Report back each line of the records that contains the string "script".
<<<<
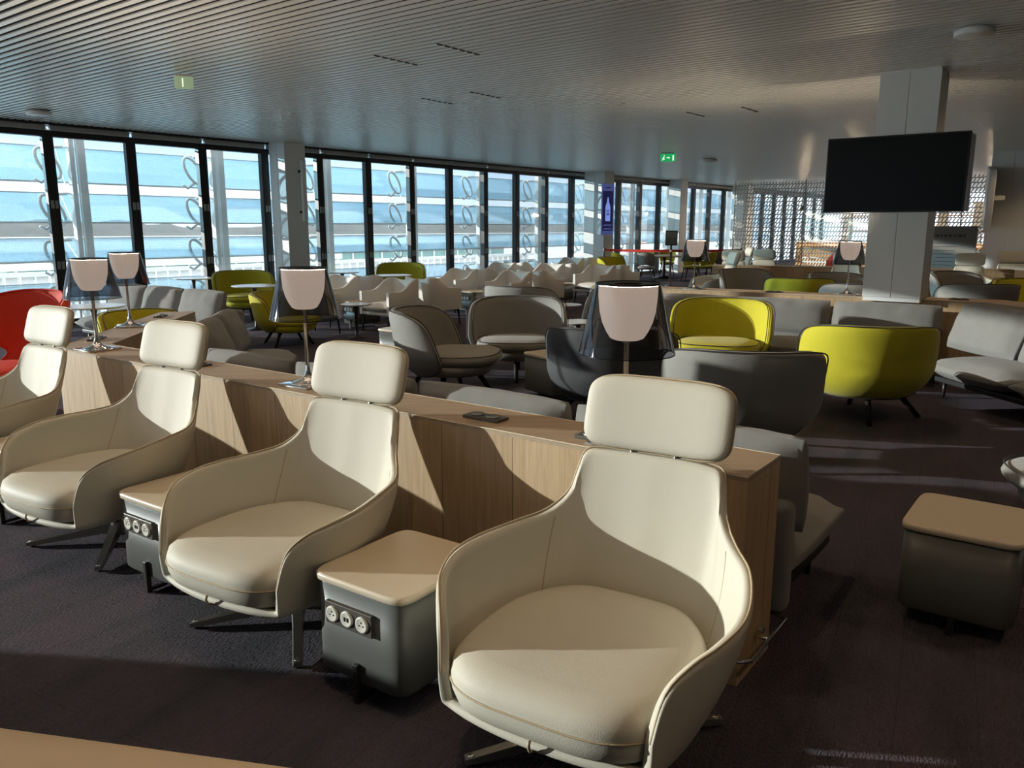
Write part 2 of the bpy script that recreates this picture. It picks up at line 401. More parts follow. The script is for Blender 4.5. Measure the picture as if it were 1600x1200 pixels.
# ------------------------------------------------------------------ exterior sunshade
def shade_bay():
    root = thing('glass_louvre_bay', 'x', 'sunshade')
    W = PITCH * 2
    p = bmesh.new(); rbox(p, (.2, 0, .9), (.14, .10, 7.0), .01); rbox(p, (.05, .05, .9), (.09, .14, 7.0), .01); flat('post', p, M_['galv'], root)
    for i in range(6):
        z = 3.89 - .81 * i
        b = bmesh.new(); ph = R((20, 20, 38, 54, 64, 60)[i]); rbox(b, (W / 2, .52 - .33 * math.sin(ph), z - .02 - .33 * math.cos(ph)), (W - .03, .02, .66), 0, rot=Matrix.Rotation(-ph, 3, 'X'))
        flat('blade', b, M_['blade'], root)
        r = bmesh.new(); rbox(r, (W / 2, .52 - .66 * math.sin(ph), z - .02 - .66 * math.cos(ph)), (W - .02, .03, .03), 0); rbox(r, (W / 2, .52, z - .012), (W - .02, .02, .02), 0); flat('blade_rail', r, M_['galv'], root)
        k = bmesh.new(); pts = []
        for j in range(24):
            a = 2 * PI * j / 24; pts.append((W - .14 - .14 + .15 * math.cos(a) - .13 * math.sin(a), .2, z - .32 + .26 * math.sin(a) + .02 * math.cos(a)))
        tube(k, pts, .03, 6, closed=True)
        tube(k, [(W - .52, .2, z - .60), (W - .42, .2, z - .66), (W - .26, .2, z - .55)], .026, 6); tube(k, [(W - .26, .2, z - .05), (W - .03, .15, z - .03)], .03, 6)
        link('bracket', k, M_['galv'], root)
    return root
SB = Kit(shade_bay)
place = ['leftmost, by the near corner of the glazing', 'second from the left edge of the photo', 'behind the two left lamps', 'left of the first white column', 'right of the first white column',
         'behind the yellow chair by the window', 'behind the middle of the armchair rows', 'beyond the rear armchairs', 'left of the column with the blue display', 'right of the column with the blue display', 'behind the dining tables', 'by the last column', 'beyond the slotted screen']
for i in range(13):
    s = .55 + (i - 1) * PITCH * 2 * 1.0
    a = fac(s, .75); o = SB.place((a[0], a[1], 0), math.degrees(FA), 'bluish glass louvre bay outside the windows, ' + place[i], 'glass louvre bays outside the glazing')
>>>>
<<<<
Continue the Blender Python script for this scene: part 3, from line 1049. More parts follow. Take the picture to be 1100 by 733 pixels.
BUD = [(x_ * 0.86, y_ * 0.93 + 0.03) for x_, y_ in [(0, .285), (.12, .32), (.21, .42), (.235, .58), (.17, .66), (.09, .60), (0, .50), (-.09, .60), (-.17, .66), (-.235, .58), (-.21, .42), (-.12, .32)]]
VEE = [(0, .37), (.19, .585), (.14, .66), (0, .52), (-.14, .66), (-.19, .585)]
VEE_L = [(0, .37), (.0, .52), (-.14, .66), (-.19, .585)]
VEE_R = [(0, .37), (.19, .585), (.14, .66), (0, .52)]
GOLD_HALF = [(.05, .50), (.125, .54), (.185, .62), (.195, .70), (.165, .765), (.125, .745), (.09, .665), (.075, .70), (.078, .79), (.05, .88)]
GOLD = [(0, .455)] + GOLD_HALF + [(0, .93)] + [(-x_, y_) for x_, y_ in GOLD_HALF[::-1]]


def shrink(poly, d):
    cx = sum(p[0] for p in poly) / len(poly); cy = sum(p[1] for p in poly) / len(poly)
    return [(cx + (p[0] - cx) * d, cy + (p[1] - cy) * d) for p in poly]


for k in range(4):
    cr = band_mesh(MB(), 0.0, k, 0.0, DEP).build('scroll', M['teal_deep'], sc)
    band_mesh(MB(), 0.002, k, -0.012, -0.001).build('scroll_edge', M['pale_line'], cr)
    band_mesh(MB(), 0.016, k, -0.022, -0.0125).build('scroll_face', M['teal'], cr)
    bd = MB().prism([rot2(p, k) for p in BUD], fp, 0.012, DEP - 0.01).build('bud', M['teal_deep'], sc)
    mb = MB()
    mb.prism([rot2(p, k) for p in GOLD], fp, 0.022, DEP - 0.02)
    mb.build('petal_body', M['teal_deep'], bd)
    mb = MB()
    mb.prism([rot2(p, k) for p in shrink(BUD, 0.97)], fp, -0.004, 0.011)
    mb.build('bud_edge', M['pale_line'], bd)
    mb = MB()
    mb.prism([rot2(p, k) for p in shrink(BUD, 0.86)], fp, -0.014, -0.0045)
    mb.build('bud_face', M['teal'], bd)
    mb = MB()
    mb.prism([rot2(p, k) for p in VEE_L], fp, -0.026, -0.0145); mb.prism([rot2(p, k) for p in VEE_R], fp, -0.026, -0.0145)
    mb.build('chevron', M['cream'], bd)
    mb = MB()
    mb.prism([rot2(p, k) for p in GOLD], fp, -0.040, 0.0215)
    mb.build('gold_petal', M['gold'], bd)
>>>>
FINAL RESULT:
Write part 2 of the bpy script that recreates this picture. It picks up at line 401. More parts follow. The script is for Blender 4.5. Measure the picture as if it were 1600x1200 pixels.
Continue the Blender Python script for this scene: part 3, from line 1049. More parts follow. Take the picture to be 1100 by 733 pixels.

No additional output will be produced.